Jose Najarro: That's actually pretty interesting, Jon. I saw that they were entering into the more economical stores and I'm impressed to see that their margins has maintained the levels they originally had. I think earlier this year, it was that certain food chains, let go of certain menus with Beyond Meat product.

But to me, a business needs to understand, and I think they explain that there were certain regions which are still not grabbing the alternative meat market. It makes no sense for those chains to keep it within those markets. Your spending money there. But these chains that got rid of it, they only got rid of them in the markets where they're not using it, but still, for example, on the West Coast and the East Coast, a lot of the city places you still remain with that Beyond Meat product on the menu.

Hall: I think the thing for me that I almost put this in the too hard pile. I do think that their pricing power is going to continue to erode. I really do because at some point the premiumization is just going to go away as it becomes less of a novelty and as there become more entrants into it.

I think the flip side of that though, is, can the company continue to innovate and develop a cost advantage?

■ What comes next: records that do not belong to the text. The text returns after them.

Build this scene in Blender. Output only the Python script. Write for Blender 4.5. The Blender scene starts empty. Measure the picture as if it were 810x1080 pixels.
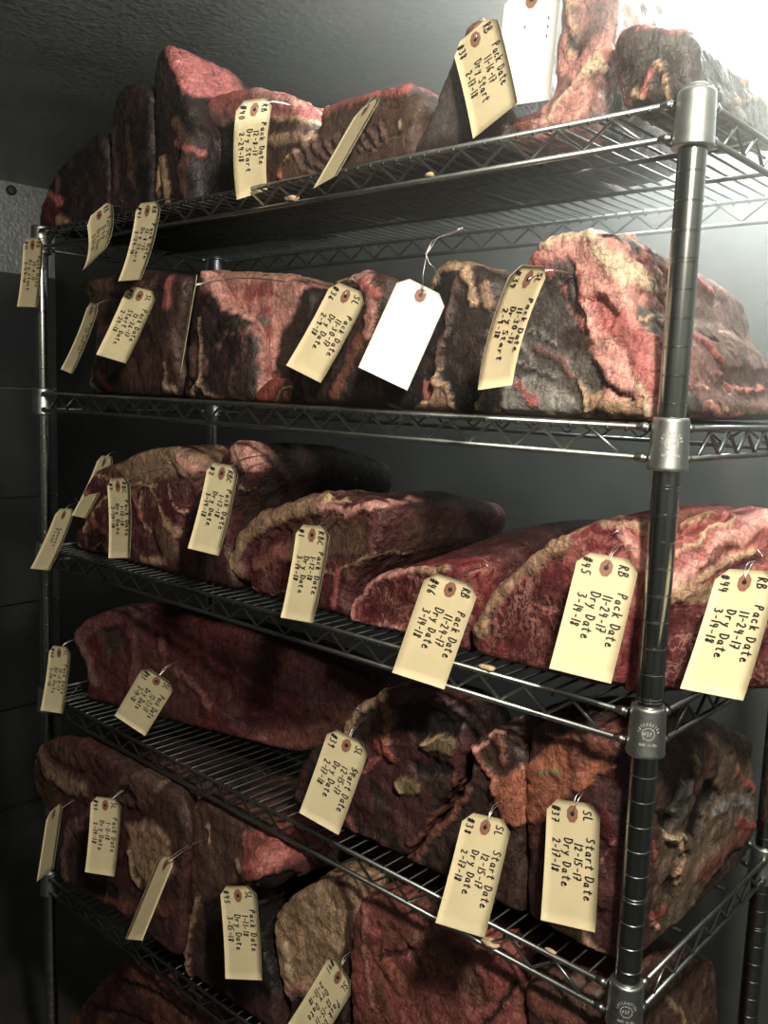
import bpy, math, random
import numpy as np
from mathutils import Matrix, Vector, Euler
SC = bpy.context.scene; COL = SC.collection
random.seed(4)
# ------------------------------------------------------------------ camera (solved from the post's one-inch grooves)
CAM = [0.35518,-0.77506,-0.26448,1.43891,-0.03632,0.74557,924.90758,1.21958,0.38380,0.00032,-0.28482,-0.55912,-0.84558,-1.15000,0.00569,-0.28343,-0.57207,-0.85667,-1.23362]
W, DEP = CAM[7], CAM[8]
ZA = [0.0] + CAM[10:13] + [-1.175, -1.60]       # shelf heights at the near post
ZB = CAM[14:19] + [-1.60]                        # and at the far post
def rot(w):
    return np.array(Euler((w[0], w[1], w[2]), 'XYZ').to_matrix())
RC = rot(CAM[3:6]); CP = np.array(CAM[:3]); F = CAM[6]
def ray(px, py):
    return RC @ np.array([(px-405)/F, -(py-540)/F, -1.0])
def hit(px, py, O, n):
    d = ray(px, py); n = np.array(n, float)
    return CP + d*(((np.array(O, float)-CP) @ n)/(d @ n))
cd = bpy.data.cameras.new('camera'); cam = bpy.data.objects.new('camera', cd); COL.objects.link(cam)
cam.location = CP; cam.rotation_euler = CAM[3:6]
cd.sensor_fit = 'VERTICAL'; cd.sensor_height = 36.0; cd.lens = F/1080*36.0
cd.clip_start = .01; cd.clip_end = 50
SC.camera = cam

def zdeck(k, x):
    t = min(max(-x/W, -.1), 1.1); return ZA[k] + (ZB[k]-ZA[k])*t
def postB(z): return -W + CAM[9]*(z+.4)

# ------------------------------------------------------------------ object helpers
def tag(o, label=None, cat=None, group=None, kind=None):
    if label: o['label'] = label
    if cat: o['category'] = cat
    if group: o['group'] = group
    if kind: o['kind'] = kind
    return o
def empty(name, loc=(0,0,0)):
    o = bpy.data.objects.new(name, None); o.location = loc; o.empty_display_size = .02; COL.objects.link(o); return o
def link(name, me, mat, parent=None):
    o = bpy.data.objects.new(name, me); COL.objects.link(o)
    if mat: me.materials.append(mat)
    if parent:
        o.parent = parent; o.matrix_parent_inverse = Matrix.Translation(-Vector(parent.location))
    return o
class MB:
    def __init__(s): s.v = []; s.f = []; s.smooth = True
    def add(s, vs, fs):
        b = len(s.v); s.v += [tuple(map(float, p)) for p in vs]; s.f += [tuple(i+b for i in f) for f in fs]
    def box(s, a, b):
        x0,y0,z0 = a; x1,y1,z1 = b
        s.add([(x0,y0,z0),(x1,y0,z0),(x1,y1,z0),(x0,y1,z0),(x0,y0,z1),(x1,y0,z1),(x1,y1,z1),(x0,y1,z1)],
              [(0,3,2,1),(4,5,6,7),(0,1,5,4),(1,2,6,5),(2,3,7,6),(3,0,4,7)])
    def tube(s, pts, r, n=6, closed=False):
        P = [np.array(p, float) for p in pts]; m = len(P); rings = []
        rr = r if hasattr(r, '__len__') else [r]*m
        prev = None
        for i in range(m):
            a = P[i-1] if i > 0 else P[i]; b = P[i+1] if i < m-1 else P[i]
            t = b-a; t = t/(np.linalg.norm(t)+1e-12)
            ref = prev if prev is not None else (np.array([0,0,1.]) if abs(t[2]) < .9 else np.array([1.,0,0]))
            x = np.cross(t, ref); x = x/(np.linalg.norm(x)+1e-12); y = np.cross(x, t); prev = y
            rings.append([P[i]+rr[i]*(math.cos(2*math.pi*j/n)*x+math.sin(2*math.pi*j/n)*y) for j in range(n)])
        vs = [p for R_ in rings for p in R_]
        fs = [(i*n+j, (i+1)*n+j, (i+1)*n+(j+1)%n, i*n+(j+1)%n) for i in range(m-1) for j in range(n)]
        fs.append(tuple(range(n))); fs.append(tuple((m-1)*n+j for j in reversed(range(n))))
        s.add(vs, fs)
    def lathe(s, prof, c, n=32, lean=0.0):
        # prof: (r, z) from top to bottom around the vertical through c
        vs = [(c(z)[0]+r*math.cos(2*math.pi*j/n), c(z)[1]+r*math.sin(2*math.pi*j/n), z) for r, z in prof for j in range(n)]
        m = len(prof)
        fs = [(i*n+j, i*n+(j+1)%n, (i+1)*n+(j+1)%n, (i+1)*n+j)[::-1] for i in range(m-1) for j in range(n)]
        fs.append(tuple(range(n))); fs.append(tuple((m-1)*n+j for j in reversed(range(n))))
        s.add(vs, fs)
    def lathe_hard(s, prof, c, n=32):
        for p, q in zip(prof[:-1], prof[1:]):
            vs = [(c(z)[0]+r*math.cos(2*math.pi*j/n), c(z)[1]+r*math.sin(2*math.pi*j/n), z) for r, z in (p, q) for j in range(n)]
            s.add(vs, [(j, n+j, n+(j+1)%n, (j+1)%n) for j in range(n)])
    def build(s, name, mat, parent=None, smooth=True):
        me = bpy.data.meshes.new(name)
        v = np.array(s.v)
        me.from_pydata([tuple(p) for p in v], [], s.f); me.update()
        if smooth: me.polygons.foreach_set('use_smooth', [True]*len(me.polygons))
        o = link(name, me, mat, parent)
        return o
def origin_to(o, c):
    c = Vector(c); o.data.transform(Matrix.Translation(-c)); o.location = Vector(o.location)+c

# ------------------------------------------------------------------ materials
def mat_new(name):
    m = bpy.data.materials.new(name); m.use_nodes = True
    nt = m.node_tree; b = nt.nodes['Principled BSDF']
    return m, nt, b
def N(nt, t, **kw):
    n = nt.nodes.new(t)
    for k, v in kw.items():
        if k.startswith('i_'): n.inputs[int(k[2:])].default_value = v
        else: setattr(n, k, v)
    return n
def noise(nt, scale, detail=4, rough=.55, dist=0, vec=None):
    n = N(nt, 'ShaderNodeTexNoise'); n.inputs['Scale'].default_value = scale; n.inputs['Detail'].default_value = detail
    n.inputs['Roughness'].default_value = rough; n.inputs['Distortion'].default_value = dist
    if vec: nt.links.new(vec, n.inputs['Vector'])
    return n
def ramp(nt, src, stops):
    r = N(nt, 'ShaderNodeValToRGB'); e = r.color_ramp.elements
    while len(e) < len(stops): e.new(.5)
    for el, (p, c) in zip(e, stops):
        el.position = p; el.color = (*c, 1) if hasattr(c, '__len__') else (c, c, c, 1)
    nt.links.new(src, r.inputs['Fac']); return r
def mix(nt, fac, a, b, mode='MIX'):
    m = N(nt, 'ShaderNodeMix', data_type='RGBA', blend_type=mode)
    for sock, v in ((m.inputs[0], fac), (m.inputs[6], a), (m.inputs[7], b)):
        if hasattr(v, 'is_linked'): nt.links.new(v, sock)
        elif hasattr(v, '__len__'): sock.default_value = (*v, 1)
        else: sock.default_value = v
    return m.outputs[2]
def mth(nt, op, a, b=0.0, c=None):
    m = N(nt, 'ShaderNodeMath', operation=op)
    for i, v in enumerate((a, b) if c is None else (a, b, c)):
        if hasattr(v, 'is_linked'): nt.links.new(v, m.inputs[i])
        else: m.inputs[i].default_value = v
    return m.outputs[0]
def bump(nt, b, h, strength, dist, prev=None):
    n = N(nt, 'ShaderNodeBump'); n.inputs['Strength'].default_value = strength; n.inputs['Distance'].default_value = dist
    nt.links.new(h, n.inputs['Height'])
    if prev: nt.links.new(prev.outputs[0], n.inputs['Normal'])
    nt.links.new(n.outputs[0], b.inputs['Normal']); return n

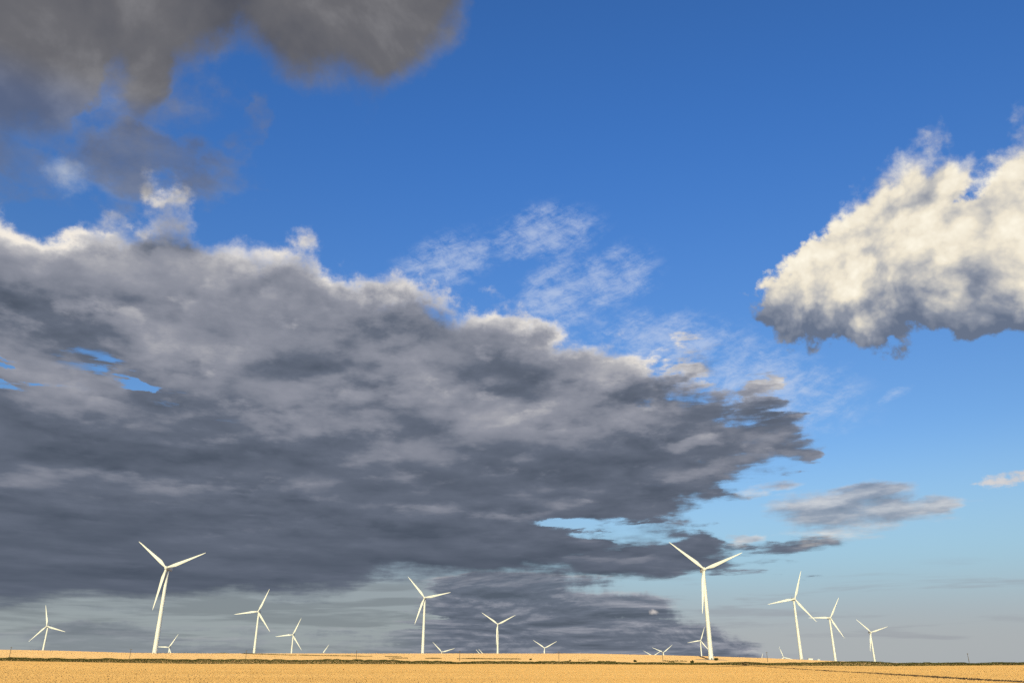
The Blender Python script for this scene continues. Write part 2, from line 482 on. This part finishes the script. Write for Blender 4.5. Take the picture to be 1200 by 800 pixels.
M_WHITE = material('turbine_white_paint', (0.80, 0.79, 0.75), 0.45, 0.025, 0.12, stretch=(1, 1, 0.15))
M_DARK = material('dark_grille', (0.05, 0.05, 0.055), 0.6, 0.2, 2.0)
M_WHEAT = material('ripe_wheat', (0, 0, 0), 0.9, scale=0.03, island=0.08, spec=0.1, tones=((0.545, 0.325, 0.13), (0.645, 0.40, 0.175)), stretch=(0.35, 1.6, 1))
M_STUBBLE = material('pale_stubble', (0, 0, 0), 0.9, scale=0.012, island=0.07, spec=0.1, tones=((0.63, 0.40, 0.21), (0.70, 0.46, 0.25)), stretch=(0.3, 1.2, 1))
M_SOIL = material('dry_soil', (0, 0, 0), 0.95, scale=0.02, spec=0.1, tones=((0.40, 0.27, 0.125), (0.50, 0.34, 0.16)))
M_WEED = material('weeds', (0, 0, 0), 0.8, scale=0.05, island=0.22, spec=0.2, tones=((0.085, 0.086, 0.024), (0.15, 0.138, 0.042)))
M_GRASS = material('dry_grass', (0, 0, 0), 0.85, scale=0.03, island=0.35, spec=0.2, tones=((0.10, 0.085, 0.025), (0.19, 0.14, 0.05)))
M_LEAF = material('shrub_leaf', (0, 0, 0), 0.7, scale=0.8, island=0.4, spec=0.25, tones=((0.035, 0.042, 0.012), (0.075, 0.07, 0.02)))
M_WOOD = material('weathered_wood', (0.14, 0.11, 0.085), 0.9, 0.25, 3.0, stretch=(4, 4, 0.3), bump=0.2)
M_CERAMIC = material('insulator', (0.32, 0.30, 0.28), 0.3, 0.1, 5.0)
M_CABIN = material('white_cabin_wall', (0.78, 0.77, 0.74), 0.6, 0.04, 1.5)
M_ROOF = material('white_cabin_roof', (0.70, 0.70, 0.68), 0.5, 0.06, 2.0)
M_GRAVEL = material('gravel', (0, 0, 0), 0.95, scale=1.2, tones=((0.36, 0.33, 0.27), (0.52, 0.48, 0.40)), bump=0.4)
M_BARK = material('bark', (0.10, 0.075, 0.05), 0.9, 0.3, 4.0)

# ------------------------------------------------------------------ the lie of the land
def slope(rows):
    """Rise per metre of the sight line to a given level of the skyline, as measured."""
    v = 400.0 - np.asarray(rows, float)
    c, s = math.cos(R(22.125)), math.sin(R(22.125))
    return (915 * s + v * c) / (915 * c - v * s)


def prof(pts):
    k = np.array([(p[0] - 600) / 987.7 for p in pts]); r = slope([p[1] for p in pts])
    return lambda t: np.interp(t, k, r)


EDGE_Y, MID_Y = 460.0, 640.0
P_EDGE = prof([(-120, 773.0), (0, 773.8), (150, 776), (240, 777.3), (700, 777.6), (920, 779.3), (1050, 779.8), (1200, 778.8), (1320, 778.5)])
P_MID = prof([(-120, 768.0), (0, 769.0), (150, 771.3), (290, 773.0), (420, 773.4), (655, 774.4), (835, 774.7), (900, 775.2), (1030, 776.6), (1200, 777.0), (1320, 777)])
P_CREST = prof([(-120, 759.3), (0, 760.5), (60, 761.5), (150, 764.2), (240, 764.9), (690, 765.0), (740, 766.2), (830, 768.3), (900, 770.5), (930, 771.9), (985, 774.2), (1030, 775.7), (1080, 776.6), (1200, 776.4), (1320, 776.4)])
CREST_K = [(px - 600) / 987.7 for px in (-120, 0, 178, 300, 500, 740, 825, 900, 940, 1320)]
CREST_Y = [900, 860, 770, 900, 1130, 1000, 930, 1010, 1085, 1050]
WHEAT_H, STUBBLE_H = 0.80, 0.45

TURB = [  # hub x, hub y, hub height over the eye, rotor angle, label
    (-861, 1537, 56.9, -15, 'leftmost wind turbine, mid-size, one blade straight up, half sunk behind the rise'),
    (-328, 767, 80.3, -51, 'tall near wind turbine on the left, blades spread in a Y against the darkest cloud'),
    (-899, 2196, 29.2, 32, 'small far wind turbine just right of the foot of the tall left turbine'),
    (-415, 1348, 72.3, 23, 'mid-size wind turbine right of the tall left one, blades up-right, left and down-right'),
    (-484, 1840, 50.1, 24, 'smaller wind turbine on the left, right neighbour of a bigger one with matching blades'),
    (-459, 2000, 1.2, 35, 'far wind turbine on the left showing a single slanted blade above the field'),
    (-127, 1190, 82.8, -41, 'tall wind turbine alone on the ridge left of centre, one blade nearly level'),
    (-201, 2403, 19.2, -45, 'two blades of a far wind turbine in a flat V resting on the ridge'),
    (-86, 2600, 0.5, -43, 'far wind turbine nearly hidden, only a thin blade tip left of the central turbine'),
    (-82, 2720, 3.4, -43.5, 'far wind turbine nearly hidden, the right one of two parallel blade tips near the centre'),
    (-28, 1632, 63.9, -56, 'central wind turbine with blades in a Y, lower blade overlapping its tower'),
    (91, 2343, 29.2, -57, 'small wind turbine right of centre, V of two blades on a short visible tower'),
    (481, 2670, 20.1, -67, 'far wind turbine with crossing blades, hub just above the field, left of the tallest turbine'),
    (508, 3036, 10.3, -61, 'farthest wind turbine of the crossing pair, only two blade ends above the field'),
    (528, 2339, 48.7, 21, 'small wind turbine partly behind the tallest turbine\'s tower'),
    (174, 732, 75.5, -52, 'tallest and nearest wind turbine, standing at the weedy field edge on a gravel pad'),
    (883, 3000, -15.5, 18, 'far wind turbine on the right showing one tiny blade tip above the rise'),
    (967, 3000, 7.0, -18, 'far wind turbine with its hub at the ground line, left of the white cabins'),
    (382, 1108, 75.4, 19.5, 'tall wind turbine on the right, one blade nearly upright, white cabins at its foot'),
    (553, 1437, 66.6, 30, 'wind turbine second from the right, its left blade crossing its taller neighbour\'s blade'),
    (761, 1765, 53.1, -47, 'rightmost wind turbine, mid-size, blades in a Y with one hanging down the tower'),
]
HUB_H, OVERHANG = 78.0, 4.4
FEET = np.array([(x, y + OVERHANG, h + EYE - HUB_H) for x, y, h, *_ in TURB])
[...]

Not what it's selling it for, but what it's making it for. If it can get a large enough market share and enough products and innovate and be ahead and create some brand value, which it has some brand name value. But if it can continue to cement that and also have a cost advantage at scale then it can be a good investment.

But I don't know if that's going to happen. To me it's a little bit too much in the too hard pile. I like these products. I think they are great products. I'm a big fan of the Impossible brand products. Personally, we eat them every week in my home. The quality of these products is so far beyond where it was even five years ago. I just don't know if at scale, if they're going to be able to compete with Big Food. I don't know if that's going to be the case and that's why I haven't invested in this space so far. It's in the too hard pile for me.